Short problem
Every line containing the word "black" needs to be found and copied.

Records provided

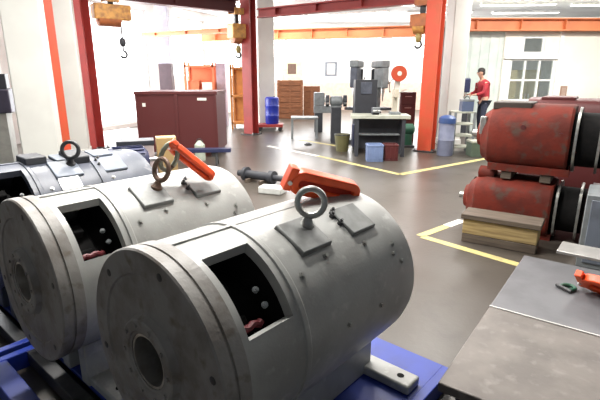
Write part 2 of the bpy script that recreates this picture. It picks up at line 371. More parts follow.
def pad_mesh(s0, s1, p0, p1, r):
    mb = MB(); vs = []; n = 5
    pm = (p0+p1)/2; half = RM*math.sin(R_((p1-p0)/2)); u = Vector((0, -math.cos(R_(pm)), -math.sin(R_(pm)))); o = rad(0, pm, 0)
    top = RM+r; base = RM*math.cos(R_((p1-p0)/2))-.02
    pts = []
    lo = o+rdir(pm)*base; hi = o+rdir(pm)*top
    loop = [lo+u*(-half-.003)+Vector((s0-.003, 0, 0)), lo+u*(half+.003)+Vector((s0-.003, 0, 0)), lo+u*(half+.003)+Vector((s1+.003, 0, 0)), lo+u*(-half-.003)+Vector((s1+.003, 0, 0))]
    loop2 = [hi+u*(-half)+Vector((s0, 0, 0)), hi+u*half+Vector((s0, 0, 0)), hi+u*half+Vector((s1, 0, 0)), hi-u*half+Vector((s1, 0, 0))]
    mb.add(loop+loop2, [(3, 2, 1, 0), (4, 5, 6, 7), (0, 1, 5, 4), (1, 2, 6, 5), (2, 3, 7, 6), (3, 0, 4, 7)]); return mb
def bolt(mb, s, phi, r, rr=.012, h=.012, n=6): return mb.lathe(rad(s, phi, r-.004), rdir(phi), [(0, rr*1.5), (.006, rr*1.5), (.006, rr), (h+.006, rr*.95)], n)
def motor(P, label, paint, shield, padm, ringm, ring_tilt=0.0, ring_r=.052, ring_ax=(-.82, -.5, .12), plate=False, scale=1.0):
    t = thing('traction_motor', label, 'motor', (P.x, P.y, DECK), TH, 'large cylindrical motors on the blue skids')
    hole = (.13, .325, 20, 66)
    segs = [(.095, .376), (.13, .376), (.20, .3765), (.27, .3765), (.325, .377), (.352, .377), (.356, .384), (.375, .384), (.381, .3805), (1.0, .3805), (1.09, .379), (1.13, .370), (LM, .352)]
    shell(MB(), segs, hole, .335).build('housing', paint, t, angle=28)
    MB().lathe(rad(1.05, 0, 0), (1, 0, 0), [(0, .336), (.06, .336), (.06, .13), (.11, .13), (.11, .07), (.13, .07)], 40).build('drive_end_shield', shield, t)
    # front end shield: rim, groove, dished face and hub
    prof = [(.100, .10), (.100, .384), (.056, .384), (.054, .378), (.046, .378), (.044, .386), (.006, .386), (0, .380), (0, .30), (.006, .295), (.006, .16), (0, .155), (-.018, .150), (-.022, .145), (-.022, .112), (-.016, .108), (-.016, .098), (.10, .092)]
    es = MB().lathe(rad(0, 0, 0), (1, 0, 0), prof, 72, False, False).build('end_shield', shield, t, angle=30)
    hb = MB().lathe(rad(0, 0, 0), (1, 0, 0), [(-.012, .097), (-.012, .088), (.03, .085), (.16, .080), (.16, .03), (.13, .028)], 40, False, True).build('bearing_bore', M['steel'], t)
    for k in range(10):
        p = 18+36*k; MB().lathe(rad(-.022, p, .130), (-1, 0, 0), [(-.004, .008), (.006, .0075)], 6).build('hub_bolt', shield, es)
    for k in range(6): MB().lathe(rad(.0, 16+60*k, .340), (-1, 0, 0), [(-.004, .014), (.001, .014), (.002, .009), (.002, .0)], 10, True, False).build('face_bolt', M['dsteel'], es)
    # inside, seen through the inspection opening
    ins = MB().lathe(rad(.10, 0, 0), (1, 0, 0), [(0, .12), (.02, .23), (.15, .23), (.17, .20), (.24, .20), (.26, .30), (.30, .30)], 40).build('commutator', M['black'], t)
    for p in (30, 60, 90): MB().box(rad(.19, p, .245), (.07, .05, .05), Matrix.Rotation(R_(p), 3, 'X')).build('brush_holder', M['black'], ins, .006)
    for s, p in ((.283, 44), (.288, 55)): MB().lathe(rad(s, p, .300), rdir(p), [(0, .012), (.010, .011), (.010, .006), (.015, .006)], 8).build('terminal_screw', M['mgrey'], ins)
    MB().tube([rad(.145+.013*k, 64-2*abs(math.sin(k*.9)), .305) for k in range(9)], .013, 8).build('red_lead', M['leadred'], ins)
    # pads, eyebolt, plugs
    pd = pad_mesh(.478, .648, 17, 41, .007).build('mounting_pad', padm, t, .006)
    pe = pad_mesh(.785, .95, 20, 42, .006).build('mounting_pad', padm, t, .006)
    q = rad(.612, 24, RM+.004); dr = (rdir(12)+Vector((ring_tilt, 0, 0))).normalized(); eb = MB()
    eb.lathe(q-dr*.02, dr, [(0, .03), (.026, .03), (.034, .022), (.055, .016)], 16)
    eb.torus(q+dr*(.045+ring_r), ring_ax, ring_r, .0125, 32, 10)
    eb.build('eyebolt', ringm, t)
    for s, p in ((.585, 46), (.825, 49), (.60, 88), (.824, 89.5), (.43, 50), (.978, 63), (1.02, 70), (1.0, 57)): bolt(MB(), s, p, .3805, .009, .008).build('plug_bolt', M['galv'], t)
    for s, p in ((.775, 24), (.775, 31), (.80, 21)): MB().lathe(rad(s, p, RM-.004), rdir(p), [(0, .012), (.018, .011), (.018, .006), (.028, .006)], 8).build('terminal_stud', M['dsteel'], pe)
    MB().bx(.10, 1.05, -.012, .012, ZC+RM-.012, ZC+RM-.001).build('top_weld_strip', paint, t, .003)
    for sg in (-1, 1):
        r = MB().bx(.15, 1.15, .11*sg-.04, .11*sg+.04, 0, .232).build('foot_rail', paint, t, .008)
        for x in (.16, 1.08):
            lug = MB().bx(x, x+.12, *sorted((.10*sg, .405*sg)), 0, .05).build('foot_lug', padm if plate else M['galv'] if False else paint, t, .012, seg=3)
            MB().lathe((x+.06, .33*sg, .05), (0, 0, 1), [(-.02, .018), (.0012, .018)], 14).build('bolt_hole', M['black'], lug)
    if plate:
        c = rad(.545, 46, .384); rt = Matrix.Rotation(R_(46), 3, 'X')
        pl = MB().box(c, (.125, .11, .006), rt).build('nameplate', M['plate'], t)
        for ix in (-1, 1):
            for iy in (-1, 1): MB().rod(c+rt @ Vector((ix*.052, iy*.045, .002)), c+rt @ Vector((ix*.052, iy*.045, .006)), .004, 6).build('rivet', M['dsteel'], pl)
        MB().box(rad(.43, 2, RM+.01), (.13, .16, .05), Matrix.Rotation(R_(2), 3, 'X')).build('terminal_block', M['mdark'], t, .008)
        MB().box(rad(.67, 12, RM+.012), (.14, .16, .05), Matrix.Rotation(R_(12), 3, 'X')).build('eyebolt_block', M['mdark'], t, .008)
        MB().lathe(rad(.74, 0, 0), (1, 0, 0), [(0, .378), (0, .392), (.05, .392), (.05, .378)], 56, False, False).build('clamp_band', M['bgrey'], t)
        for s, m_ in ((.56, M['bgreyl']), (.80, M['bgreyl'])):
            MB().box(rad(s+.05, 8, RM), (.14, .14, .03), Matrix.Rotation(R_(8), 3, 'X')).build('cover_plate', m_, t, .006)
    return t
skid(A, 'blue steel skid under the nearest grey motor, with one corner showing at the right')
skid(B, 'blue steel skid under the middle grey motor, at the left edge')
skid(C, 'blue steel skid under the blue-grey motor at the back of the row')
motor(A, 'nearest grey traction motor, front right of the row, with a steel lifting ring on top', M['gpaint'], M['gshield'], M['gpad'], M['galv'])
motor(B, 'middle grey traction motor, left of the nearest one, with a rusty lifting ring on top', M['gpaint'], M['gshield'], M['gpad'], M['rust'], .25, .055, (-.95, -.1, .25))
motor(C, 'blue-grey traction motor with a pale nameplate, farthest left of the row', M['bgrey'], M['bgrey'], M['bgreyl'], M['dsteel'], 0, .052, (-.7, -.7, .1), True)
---
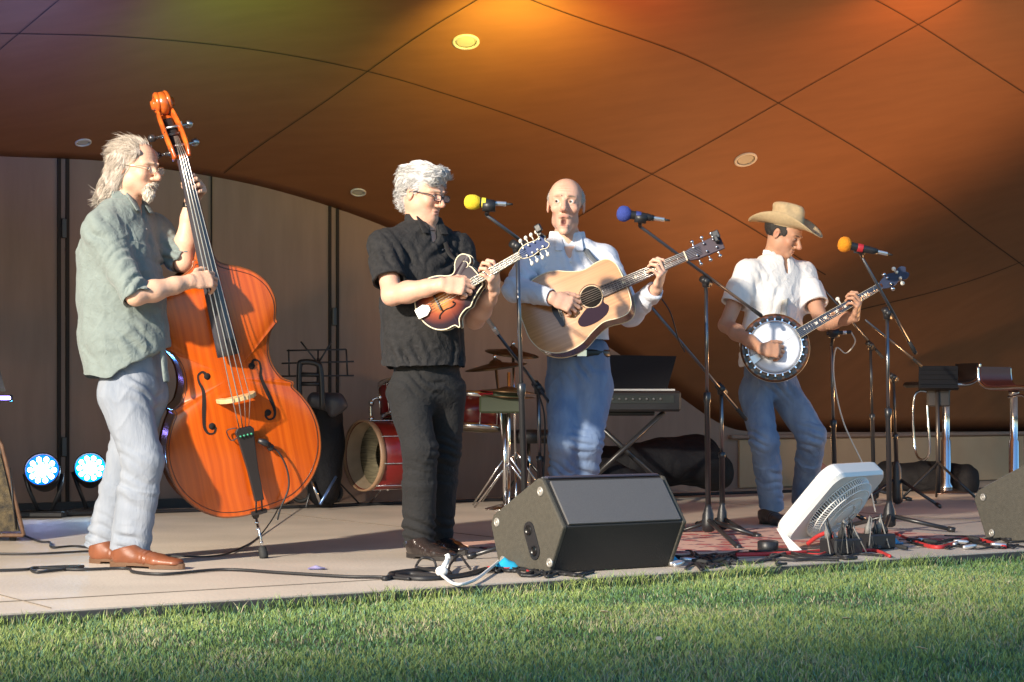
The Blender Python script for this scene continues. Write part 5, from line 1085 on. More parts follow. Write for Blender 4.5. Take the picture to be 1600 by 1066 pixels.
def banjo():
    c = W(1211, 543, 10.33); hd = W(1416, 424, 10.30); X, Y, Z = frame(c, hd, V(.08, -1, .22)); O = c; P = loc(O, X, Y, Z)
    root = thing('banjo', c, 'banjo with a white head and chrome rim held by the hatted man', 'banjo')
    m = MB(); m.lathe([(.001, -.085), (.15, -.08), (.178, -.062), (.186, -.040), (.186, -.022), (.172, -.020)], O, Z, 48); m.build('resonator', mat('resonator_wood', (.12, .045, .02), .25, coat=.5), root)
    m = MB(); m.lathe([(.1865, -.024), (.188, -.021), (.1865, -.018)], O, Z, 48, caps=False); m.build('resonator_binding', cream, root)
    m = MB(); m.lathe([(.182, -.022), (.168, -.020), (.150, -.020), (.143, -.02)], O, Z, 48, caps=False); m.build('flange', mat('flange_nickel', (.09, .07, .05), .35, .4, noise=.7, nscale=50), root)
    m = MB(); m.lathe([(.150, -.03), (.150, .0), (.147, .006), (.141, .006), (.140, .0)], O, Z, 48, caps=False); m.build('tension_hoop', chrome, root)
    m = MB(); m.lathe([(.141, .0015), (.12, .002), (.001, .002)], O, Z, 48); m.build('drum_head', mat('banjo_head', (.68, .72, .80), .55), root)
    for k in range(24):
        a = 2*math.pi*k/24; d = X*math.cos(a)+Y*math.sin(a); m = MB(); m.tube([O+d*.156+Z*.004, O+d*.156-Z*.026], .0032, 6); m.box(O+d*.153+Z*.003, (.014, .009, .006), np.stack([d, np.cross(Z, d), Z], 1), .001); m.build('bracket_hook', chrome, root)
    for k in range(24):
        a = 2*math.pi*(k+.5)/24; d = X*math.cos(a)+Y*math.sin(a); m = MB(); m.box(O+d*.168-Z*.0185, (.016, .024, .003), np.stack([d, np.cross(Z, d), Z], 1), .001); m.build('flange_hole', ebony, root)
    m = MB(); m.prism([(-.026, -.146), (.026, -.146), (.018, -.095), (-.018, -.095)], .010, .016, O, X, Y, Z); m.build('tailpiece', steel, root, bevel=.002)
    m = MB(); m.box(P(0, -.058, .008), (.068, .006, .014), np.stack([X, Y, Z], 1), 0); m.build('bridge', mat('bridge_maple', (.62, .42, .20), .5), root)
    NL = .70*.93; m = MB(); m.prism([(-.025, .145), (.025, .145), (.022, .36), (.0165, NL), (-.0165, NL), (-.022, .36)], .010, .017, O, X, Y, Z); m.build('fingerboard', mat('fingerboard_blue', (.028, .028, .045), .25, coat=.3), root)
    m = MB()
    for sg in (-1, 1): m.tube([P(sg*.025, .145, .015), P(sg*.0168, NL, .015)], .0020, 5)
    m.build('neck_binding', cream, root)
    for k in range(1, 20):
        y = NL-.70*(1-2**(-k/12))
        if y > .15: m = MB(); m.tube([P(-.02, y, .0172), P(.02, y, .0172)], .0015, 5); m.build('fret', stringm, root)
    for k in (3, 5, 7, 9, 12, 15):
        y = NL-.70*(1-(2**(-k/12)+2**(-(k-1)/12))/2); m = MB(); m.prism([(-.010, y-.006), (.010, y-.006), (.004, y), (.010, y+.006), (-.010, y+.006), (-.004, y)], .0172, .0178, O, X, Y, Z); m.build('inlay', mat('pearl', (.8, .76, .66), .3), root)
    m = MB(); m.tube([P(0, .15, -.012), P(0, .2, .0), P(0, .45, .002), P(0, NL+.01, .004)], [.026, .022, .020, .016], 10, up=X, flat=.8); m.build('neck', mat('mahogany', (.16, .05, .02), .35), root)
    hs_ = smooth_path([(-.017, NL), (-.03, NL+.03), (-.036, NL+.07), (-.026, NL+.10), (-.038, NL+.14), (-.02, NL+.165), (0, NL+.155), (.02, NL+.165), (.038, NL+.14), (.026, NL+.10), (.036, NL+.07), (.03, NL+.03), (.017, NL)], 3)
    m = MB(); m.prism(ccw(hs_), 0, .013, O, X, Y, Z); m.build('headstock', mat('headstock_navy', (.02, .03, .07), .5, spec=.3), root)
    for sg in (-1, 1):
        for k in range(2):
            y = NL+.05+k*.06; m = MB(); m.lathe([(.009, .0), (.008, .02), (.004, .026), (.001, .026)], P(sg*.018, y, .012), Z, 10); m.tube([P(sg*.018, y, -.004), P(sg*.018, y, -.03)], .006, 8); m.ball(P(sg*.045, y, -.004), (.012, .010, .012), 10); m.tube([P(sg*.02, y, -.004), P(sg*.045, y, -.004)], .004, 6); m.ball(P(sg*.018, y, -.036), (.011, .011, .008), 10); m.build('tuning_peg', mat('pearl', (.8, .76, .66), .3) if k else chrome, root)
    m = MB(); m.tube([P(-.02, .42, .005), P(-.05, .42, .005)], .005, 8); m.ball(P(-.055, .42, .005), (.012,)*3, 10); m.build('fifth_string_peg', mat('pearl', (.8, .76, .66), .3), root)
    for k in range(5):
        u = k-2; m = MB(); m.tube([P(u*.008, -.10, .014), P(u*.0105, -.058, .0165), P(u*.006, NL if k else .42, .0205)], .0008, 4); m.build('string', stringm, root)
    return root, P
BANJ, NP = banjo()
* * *
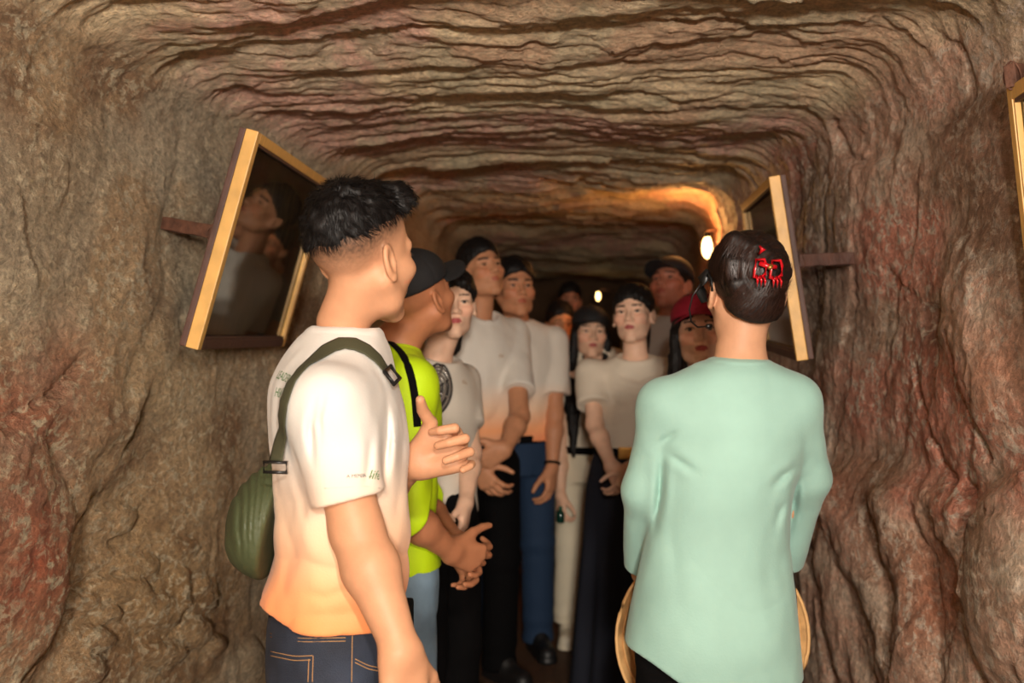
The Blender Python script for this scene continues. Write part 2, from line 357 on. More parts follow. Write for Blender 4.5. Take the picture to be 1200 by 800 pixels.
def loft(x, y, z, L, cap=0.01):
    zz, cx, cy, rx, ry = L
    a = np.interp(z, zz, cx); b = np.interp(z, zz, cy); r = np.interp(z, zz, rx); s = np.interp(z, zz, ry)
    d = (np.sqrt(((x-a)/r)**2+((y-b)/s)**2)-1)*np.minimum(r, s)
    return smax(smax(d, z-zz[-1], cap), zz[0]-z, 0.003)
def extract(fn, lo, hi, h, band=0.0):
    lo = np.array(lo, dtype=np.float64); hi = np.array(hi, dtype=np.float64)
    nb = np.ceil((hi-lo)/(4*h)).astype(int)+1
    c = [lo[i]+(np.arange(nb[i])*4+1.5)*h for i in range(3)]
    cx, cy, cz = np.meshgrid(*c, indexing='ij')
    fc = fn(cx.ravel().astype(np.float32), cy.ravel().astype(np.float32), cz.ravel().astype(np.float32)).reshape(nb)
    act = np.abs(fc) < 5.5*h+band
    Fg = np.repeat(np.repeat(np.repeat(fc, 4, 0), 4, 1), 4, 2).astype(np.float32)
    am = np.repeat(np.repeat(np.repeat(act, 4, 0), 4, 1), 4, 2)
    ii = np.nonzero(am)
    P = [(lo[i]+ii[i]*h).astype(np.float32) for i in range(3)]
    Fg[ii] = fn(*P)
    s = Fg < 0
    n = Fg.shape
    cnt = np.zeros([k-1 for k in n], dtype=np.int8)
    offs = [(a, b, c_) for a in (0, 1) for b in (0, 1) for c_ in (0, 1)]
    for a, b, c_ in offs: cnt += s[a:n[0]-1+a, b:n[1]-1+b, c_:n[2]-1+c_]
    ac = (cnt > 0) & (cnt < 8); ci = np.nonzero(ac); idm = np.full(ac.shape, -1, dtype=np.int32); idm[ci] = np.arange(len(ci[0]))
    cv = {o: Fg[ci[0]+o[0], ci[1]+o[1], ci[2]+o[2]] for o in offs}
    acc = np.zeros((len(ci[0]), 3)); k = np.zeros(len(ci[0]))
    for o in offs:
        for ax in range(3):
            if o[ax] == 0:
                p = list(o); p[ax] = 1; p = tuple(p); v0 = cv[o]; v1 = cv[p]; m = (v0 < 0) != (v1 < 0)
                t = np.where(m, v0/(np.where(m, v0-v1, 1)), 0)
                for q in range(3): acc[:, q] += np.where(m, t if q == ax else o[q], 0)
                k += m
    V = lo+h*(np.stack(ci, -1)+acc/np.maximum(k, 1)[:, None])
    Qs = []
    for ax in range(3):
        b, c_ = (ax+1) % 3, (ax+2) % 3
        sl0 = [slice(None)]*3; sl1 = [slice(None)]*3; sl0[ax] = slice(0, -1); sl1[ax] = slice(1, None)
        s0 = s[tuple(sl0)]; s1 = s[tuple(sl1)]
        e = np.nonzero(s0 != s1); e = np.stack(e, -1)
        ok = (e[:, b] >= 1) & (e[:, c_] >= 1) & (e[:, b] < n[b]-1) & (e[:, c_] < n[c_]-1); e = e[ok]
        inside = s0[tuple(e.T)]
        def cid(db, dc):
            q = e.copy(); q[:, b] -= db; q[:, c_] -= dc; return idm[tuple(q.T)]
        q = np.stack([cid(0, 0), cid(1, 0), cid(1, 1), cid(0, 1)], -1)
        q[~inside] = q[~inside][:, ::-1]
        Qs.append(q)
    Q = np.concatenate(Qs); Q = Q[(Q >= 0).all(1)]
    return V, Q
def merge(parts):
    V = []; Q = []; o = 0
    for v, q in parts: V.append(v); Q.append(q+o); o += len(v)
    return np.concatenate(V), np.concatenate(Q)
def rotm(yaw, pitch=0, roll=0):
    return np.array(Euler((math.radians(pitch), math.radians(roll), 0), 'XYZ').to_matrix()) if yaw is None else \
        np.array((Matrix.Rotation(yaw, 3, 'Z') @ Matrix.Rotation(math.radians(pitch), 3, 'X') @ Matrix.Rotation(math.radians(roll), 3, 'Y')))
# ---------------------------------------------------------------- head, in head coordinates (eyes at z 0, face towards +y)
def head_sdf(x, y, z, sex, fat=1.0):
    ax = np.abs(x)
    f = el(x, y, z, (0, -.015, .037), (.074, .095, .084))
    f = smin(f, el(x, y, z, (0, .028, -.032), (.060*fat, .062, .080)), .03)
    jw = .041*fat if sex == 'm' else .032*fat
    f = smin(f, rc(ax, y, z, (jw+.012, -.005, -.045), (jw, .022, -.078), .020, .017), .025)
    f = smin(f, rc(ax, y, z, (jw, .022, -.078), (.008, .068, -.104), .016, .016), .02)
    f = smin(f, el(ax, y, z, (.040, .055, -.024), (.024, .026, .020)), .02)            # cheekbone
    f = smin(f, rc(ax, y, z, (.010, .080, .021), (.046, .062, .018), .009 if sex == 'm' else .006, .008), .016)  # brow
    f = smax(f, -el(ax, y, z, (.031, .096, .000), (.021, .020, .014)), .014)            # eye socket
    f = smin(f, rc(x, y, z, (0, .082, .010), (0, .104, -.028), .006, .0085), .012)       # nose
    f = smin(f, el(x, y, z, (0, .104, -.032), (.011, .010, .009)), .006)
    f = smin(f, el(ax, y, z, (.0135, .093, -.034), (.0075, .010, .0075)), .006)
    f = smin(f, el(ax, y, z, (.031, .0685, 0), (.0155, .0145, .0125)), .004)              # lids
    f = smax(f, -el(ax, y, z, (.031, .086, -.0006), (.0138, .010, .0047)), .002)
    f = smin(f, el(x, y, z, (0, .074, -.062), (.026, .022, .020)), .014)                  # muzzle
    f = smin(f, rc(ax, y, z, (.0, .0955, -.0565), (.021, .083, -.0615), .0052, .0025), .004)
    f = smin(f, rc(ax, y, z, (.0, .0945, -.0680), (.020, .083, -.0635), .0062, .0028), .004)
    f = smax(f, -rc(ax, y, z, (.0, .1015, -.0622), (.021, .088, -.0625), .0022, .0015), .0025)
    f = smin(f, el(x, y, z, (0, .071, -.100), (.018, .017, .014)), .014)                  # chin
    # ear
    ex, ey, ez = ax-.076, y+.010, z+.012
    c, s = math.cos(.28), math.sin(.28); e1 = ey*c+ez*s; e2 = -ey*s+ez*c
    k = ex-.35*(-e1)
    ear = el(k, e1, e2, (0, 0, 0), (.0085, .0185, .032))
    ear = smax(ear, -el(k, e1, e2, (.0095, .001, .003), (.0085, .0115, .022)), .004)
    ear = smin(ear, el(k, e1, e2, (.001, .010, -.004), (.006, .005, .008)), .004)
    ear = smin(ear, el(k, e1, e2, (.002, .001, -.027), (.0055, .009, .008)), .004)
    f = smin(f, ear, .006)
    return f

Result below
    ins = MB().lathe(rad(.10, 0, 0), (1, 0, 0), [(0, .12), (.02, .23), (.15, .23), (.17, .20), (.24, .20), (.26, .30), (.30, .30)], 40).build('commutator', M['black'], t)
    for p in (30, 60, 90): MB().box(rad(.19, p, .245), (.07, .05, .05), Matrix.Rotation(R_(p), 3, 'X')).build('brush_holder', M['black'], ins, .006)
            MB().lathe((x+.06, .33*sg, .05), (0, 0, 1), [(-.02, .018), (.0012, .018)], 14).build('bolt_hole', M['black'], lug)